Next stop was the Westpac Stadium, the building you're apparently not meant to call a cake tin even though "cake tin" is way better than what it actually looks like, which is a giant corrugated iron water tank. Having supported the Hurricanes for many years, I know for a fact that if there was once a place in Wellington where death (through frustration, despair and stress-related causes) could be found, it would be at the cake tank.
And lo, there they were, thousands upon thousands of the living dead. Maybe the GSL was right, and I had stumbled upon the motherlode. Of course, I was at the Wellington Armageddon geek-fest, so the dead in question were actually people dressed as zombies - which is, in itself, a form of social death. They all, however, seemed to be having a lot of fun and thousands of people having fun is not generally something you associate with the City of the Dead.
So my search for signs of death, as opposed to an overdose of coolness, continued into the night. The night market just off Cuba Mall didn't seem full of dead people; just young people having fun, eating interesting food and being, well, cool. Except for the lady running the African food stall, who was uncool because she was angry that the queue from the langosch stand was so long it was blocking people from buying her goat curry. I didn't have the heart to tell her that maybe the goat curry combined with the African drummers banging away incessantly right next door, rather than Hungarian deep-fried bread, might have contributed to her lack of queues.

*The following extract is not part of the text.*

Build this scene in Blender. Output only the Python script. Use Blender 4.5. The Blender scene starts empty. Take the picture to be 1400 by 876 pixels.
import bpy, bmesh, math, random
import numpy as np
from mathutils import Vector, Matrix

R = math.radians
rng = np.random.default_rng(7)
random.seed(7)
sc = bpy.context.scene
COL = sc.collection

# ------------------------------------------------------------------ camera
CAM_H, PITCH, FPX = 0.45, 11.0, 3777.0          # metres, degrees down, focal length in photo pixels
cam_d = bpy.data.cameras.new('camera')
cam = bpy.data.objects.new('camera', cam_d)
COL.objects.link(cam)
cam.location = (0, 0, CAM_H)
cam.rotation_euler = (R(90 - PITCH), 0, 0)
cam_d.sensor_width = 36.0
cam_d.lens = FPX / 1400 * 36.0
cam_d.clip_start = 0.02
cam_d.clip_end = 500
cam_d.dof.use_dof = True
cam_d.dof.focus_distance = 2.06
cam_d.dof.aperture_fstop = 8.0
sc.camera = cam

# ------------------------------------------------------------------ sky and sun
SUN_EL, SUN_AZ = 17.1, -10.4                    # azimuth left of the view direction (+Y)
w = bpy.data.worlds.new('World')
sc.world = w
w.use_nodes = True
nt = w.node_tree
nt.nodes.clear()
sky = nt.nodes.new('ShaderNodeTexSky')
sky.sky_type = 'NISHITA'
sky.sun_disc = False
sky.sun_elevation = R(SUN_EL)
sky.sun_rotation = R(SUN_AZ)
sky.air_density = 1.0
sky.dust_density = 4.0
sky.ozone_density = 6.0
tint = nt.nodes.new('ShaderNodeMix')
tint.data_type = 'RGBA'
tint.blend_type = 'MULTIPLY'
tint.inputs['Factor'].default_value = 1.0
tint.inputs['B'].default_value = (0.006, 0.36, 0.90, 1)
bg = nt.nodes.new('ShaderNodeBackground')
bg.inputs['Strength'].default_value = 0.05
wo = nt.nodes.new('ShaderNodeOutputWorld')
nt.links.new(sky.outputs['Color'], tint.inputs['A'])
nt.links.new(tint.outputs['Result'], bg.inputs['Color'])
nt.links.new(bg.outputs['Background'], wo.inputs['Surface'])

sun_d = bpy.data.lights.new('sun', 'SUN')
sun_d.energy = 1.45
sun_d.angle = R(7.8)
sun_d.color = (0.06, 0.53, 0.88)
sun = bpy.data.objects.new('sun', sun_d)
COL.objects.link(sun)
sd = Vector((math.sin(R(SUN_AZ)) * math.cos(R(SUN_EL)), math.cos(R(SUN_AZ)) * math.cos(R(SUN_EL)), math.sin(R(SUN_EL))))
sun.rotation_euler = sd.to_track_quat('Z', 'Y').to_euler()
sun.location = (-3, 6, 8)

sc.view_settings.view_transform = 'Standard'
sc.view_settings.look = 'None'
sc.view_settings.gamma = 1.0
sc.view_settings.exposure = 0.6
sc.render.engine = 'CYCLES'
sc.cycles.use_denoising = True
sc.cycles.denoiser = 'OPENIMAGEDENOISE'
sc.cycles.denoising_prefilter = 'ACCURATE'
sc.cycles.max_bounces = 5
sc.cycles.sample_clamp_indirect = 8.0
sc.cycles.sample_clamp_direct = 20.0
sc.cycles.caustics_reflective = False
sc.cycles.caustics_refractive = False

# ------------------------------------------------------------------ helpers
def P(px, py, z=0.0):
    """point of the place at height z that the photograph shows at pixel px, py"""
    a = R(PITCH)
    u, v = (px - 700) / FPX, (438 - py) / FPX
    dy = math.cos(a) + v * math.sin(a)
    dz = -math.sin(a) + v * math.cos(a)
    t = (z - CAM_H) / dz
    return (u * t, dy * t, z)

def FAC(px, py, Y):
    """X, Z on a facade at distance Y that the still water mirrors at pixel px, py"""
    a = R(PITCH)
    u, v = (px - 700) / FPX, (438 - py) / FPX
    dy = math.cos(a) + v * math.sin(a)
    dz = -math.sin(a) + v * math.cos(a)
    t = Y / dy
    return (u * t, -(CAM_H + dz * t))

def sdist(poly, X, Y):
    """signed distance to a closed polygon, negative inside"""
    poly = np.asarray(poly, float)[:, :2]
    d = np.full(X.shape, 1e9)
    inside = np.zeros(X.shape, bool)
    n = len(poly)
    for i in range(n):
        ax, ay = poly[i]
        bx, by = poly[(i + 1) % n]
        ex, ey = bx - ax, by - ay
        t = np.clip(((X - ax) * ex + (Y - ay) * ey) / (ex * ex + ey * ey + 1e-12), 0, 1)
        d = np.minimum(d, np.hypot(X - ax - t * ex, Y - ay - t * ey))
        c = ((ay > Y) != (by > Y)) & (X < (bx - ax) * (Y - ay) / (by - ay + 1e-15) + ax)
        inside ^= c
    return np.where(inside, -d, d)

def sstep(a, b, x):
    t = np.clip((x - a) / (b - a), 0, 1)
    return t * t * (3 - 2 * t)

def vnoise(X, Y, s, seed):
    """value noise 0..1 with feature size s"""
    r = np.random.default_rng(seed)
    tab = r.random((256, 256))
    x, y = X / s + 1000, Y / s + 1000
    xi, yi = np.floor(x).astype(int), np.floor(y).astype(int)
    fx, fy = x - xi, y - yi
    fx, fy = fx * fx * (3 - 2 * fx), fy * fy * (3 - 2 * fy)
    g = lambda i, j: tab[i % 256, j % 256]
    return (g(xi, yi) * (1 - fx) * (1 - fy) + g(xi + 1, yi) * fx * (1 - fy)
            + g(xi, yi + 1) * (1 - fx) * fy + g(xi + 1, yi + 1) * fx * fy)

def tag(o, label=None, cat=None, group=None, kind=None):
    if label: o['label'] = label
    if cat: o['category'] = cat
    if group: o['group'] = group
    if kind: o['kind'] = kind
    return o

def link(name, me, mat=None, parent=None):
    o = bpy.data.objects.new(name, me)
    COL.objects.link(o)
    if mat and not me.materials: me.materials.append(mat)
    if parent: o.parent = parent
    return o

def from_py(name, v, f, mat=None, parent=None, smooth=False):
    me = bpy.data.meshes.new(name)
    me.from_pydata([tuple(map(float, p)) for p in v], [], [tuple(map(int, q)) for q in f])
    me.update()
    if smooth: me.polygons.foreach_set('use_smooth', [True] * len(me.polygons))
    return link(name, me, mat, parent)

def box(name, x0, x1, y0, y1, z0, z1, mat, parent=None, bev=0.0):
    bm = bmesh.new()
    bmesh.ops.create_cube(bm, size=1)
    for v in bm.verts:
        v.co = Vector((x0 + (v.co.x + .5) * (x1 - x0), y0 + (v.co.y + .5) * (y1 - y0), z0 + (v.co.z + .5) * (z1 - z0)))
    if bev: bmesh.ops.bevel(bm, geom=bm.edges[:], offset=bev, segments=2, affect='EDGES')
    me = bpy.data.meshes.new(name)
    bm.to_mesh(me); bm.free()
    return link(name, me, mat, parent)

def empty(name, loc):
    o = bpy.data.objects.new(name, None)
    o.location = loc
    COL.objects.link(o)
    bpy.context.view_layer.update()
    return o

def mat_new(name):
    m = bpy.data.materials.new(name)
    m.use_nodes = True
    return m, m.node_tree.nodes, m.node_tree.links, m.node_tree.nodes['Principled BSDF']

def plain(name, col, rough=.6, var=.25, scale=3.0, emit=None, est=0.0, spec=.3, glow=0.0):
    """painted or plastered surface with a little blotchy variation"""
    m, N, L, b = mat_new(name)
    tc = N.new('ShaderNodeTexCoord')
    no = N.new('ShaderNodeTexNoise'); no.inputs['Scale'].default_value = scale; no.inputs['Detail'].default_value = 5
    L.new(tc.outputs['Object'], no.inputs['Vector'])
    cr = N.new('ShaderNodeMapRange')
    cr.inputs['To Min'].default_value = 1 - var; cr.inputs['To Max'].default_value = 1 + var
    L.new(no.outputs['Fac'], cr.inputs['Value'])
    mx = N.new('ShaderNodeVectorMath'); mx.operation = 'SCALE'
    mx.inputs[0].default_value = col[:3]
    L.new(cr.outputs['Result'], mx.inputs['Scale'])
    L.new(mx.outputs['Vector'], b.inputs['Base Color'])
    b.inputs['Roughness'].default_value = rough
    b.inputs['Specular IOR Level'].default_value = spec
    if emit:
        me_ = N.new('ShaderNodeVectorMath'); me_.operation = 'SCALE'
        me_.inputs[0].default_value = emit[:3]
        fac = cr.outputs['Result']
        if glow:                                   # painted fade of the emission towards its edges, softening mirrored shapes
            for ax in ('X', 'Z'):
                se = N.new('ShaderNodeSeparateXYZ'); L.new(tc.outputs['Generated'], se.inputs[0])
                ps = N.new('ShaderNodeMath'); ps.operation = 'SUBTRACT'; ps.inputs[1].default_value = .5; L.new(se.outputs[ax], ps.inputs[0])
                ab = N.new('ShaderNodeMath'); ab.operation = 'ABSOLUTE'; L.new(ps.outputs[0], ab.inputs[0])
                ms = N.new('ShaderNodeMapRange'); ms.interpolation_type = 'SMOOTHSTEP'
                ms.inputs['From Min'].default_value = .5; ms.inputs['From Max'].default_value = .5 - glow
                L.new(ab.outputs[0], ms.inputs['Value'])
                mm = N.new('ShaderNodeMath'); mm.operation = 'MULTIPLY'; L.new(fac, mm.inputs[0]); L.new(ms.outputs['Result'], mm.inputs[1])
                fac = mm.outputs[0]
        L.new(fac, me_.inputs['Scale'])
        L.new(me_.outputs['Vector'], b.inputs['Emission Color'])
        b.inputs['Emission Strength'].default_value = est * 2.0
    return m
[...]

But I didn't because that would have been uncool, and therefore would have clouded my judgment.
Be it at Te Papa for the Warhol exhibition; at the Film Archive for a very cool 1953 Ed climbs Everest documentary; dining with friends on one of the hillside suburbs that hadn't fallen down; at the Wellington Museum of City and Sea (apparently the 41st Best Museum in the World); or wandering the inner-city streets, nowhere did I see many (or any) signs of death. I did see some possibly dead people in Kirkcaldie & Stains, but on a second look it turned out they were actually just glum from having to be cool all the time.
So is Wellington dead, like the GSL said? Well, having looked at the issue from all the sides available to me in the time I had, I would, on balance, just quietly, have to say that the GSL has no freakin' idea what he's talking about. Wellington was, in my humble opinion, very much alive - and cool.
Mind you, I didn't check out Parliament. Parliament definitely isn't cool, so maybe that was the dead Wellington the GSL was referring to.
Which makes perfect sense, when you think about it.